This week I'm returning to my guilty pleasure, the Sharpe series by Bernard Cornwell, which I've long since given up fretting about the Forrest Gump effect and I'm coming to learn to just accept it. This week I'm continuing in chronological order with Sharpe's Prey, a book set during the 1807 British expedition to Denmark which resulted in the shelling of Copenhagen and the seizure of the Danish fleet by the British. To provide a very, very short explanation of historic context: after Trafalgar in 1805 little Denmark was the only country with a navy large enough to challenge the Royal Navy of Britain. Denmark was officially neutral but Napoleon was exerting considerable pressure to get the Danes to turn their fleet over to the French. (And in a treaty between France and Russia, Russia had graciously granted the Danish fleet to the French, something which Denmark had not been appraised of whatsoever.)
Britain responded by requesting, rather forcefully, that Denmark hand their fleet over to the Royal Navy's protective custody. Denmark flatly refused, much as they had every right to do, it being their navy, and the British responded with a military invasion which resulted in the events mentioned above. Denmark was driven into an alliance with France, but with their navy gone they were largely irrelevant in the ensuing campaigns. Cornwell admits that this is an event not often remembered by the British and widely regarded as a bit of an embarrassment. After all, shelling a city and specifically attacking civilian targets would be regarded as a war crime today so you can understand why the British may be reluctant to talk about it. However I feel, despite it being a work of fiction, that Cornwell manages to talk about the events with a certain amount of respect and dismay at the needless casualties and destruction.
Aside from the historical material, I feel like this is very much an in-between book that kind of ties between the earlier stories of Sharpe's experiences in India, which were pretty interesting in their own right, and Sharpe's later adventures in the European theaters of the Napoleonic Wars. (Although this and the previous four books were actually written after some of the later books.) There are a lot of developments between the last book, Sharpe's Trafalgar, and this one, which I feel are things that should have been shown to us rather than told.
Sharpe finally joins his new regiment, the 95th Rifles, which I have the benefit of knowing he's going to stick with through Waterloo.
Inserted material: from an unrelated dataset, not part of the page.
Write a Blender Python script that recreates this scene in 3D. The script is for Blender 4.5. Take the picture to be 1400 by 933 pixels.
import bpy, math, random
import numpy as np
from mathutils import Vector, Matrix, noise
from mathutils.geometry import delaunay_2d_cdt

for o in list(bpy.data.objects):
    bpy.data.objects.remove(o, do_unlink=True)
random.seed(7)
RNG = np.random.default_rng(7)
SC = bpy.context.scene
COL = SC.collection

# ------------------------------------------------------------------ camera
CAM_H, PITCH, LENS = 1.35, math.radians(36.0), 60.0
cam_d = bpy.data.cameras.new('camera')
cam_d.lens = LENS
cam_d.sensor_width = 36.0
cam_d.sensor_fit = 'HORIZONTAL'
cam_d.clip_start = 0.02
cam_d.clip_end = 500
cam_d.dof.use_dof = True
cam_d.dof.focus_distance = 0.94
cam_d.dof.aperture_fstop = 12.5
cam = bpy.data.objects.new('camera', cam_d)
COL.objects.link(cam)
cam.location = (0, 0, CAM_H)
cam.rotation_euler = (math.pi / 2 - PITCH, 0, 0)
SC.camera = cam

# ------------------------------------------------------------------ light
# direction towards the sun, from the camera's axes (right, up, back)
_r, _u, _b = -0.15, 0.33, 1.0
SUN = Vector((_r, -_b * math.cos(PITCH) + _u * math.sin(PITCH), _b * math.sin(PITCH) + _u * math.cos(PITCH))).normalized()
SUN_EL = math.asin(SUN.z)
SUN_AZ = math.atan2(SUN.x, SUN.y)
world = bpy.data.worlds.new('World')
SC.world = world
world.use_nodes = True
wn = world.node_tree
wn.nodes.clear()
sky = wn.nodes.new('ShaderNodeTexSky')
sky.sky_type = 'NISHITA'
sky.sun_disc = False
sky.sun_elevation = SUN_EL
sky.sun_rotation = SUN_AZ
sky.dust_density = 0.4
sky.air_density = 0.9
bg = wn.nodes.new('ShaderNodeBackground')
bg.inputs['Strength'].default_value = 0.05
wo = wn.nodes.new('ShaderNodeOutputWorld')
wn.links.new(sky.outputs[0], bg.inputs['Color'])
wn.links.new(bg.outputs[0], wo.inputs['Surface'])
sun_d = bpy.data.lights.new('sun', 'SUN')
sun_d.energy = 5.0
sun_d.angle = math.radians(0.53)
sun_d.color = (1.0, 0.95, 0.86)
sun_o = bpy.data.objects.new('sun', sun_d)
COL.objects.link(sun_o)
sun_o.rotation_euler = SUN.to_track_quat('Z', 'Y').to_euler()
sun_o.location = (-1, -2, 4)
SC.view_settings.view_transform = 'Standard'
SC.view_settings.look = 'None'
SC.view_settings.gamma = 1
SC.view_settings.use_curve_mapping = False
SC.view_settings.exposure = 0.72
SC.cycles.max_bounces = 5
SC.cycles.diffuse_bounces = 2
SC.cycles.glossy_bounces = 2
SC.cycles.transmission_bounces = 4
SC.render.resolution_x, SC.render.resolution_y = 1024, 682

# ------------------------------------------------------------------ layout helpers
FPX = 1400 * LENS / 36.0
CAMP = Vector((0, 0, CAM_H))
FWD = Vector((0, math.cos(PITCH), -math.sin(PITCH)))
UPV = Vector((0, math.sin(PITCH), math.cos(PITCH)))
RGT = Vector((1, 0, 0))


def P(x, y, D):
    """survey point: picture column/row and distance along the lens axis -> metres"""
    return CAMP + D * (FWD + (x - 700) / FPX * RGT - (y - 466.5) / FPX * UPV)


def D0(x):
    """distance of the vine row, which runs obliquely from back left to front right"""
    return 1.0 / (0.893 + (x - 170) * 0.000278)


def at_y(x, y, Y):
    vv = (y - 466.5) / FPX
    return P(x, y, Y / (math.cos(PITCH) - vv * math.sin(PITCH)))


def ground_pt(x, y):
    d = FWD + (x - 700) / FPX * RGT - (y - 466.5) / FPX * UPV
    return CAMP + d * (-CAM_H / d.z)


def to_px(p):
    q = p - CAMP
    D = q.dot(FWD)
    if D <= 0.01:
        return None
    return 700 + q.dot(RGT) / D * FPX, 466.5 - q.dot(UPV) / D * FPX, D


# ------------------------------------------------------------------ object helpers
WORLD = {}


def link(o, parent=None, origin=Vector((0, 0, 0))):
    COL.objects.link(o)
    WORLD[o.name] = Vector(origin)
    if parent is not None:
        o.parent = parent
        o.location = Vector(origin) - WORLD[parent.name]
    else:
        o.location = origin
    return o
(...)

However once again he's snubbed by the aristocratic officers and assigned the odious duty of quartermaster, left feeling like he'll never fit in. On top of that he get to enjoy a few months of bliss with Lady Grace before she, and their child, die leaving him alone and, thanks to lawyers, poor once again and looking for a way to make some money and get out of the army. These are all important events in the life of Richard Sharpe and I feel like we should have seen at least some of them, but instead they're just told to us in the book. It left me feeling somewhat disoriented and like I missed a book. Maybe there's a short story that I missed that helps bridge this gap, but otherwise it's something we should have been shown instead of told.
The plot otherwise involves Sharpe traveling with Captain Lavisser, who's been dispatched to Denmark with over forty-thousand guineas in advance of the main fleet with the hope the Danish will peacefully hand their fleet over without bloodshed. No such expedition occurred, at least as far as we know, (although according to Cornwell the British spent millions on bribes during this era) but it provides a convenient excuse to get Sharpe into the right place at the right time. Although in an interesting aversion to what I've noticed in earlier books, beyond providing some basic intelligence for his superiors, Sharpe doesn't really do anything that affects the outcome of the attack on Copenhagen. He's really wrapped up in his cloak-and-daggers plot that moves him off of the battlefield and into the shadowy world of diplomacy. A world where he doesn't feel entirely comfortable if he's being honest. It's like Sharpe gets his own story and the Denmark expedition and bombardment of Copenhagen is just a convenient backdrop more than an integral part of the story. It's not bad. In fact on reflection I kind of enjoy it, but it's definitely different.
I'm left, though, with the feeling that Cornwell, and Sharpe for that matter, are just killing time until the serious business starts. And it makes me wonder why this book was written at all, beyond Cornwell just deciding to do something different and talk about an often overlooked event in history. Sharpe's already made it back to England after Trafalgar, and he's already joined the 95th by the events of the next book, Sharpe's Rifles. It's like there was an embarrassing gap in Sharpe's military record where it looked like he wasn't really doing anything and it needed to be filled in by something to make it look better. Sort of like the Pratchett jokes about towns being on maps only to help fill up embarrassingly large blank areas. It's an interesting diversion, but ultimately still a diversion.
Overall, much like the rest of this series it was pretty enjoyable for me. I'm a weird fan of military fiction and I like how Cornwell's able to show his research and make Sharpe's world, two centuries gone, really come to life. I think I really liked how Sharpe didn't save the day in any spectacular fashion, but I'm sure that he'll go back to meddling with history soon enough.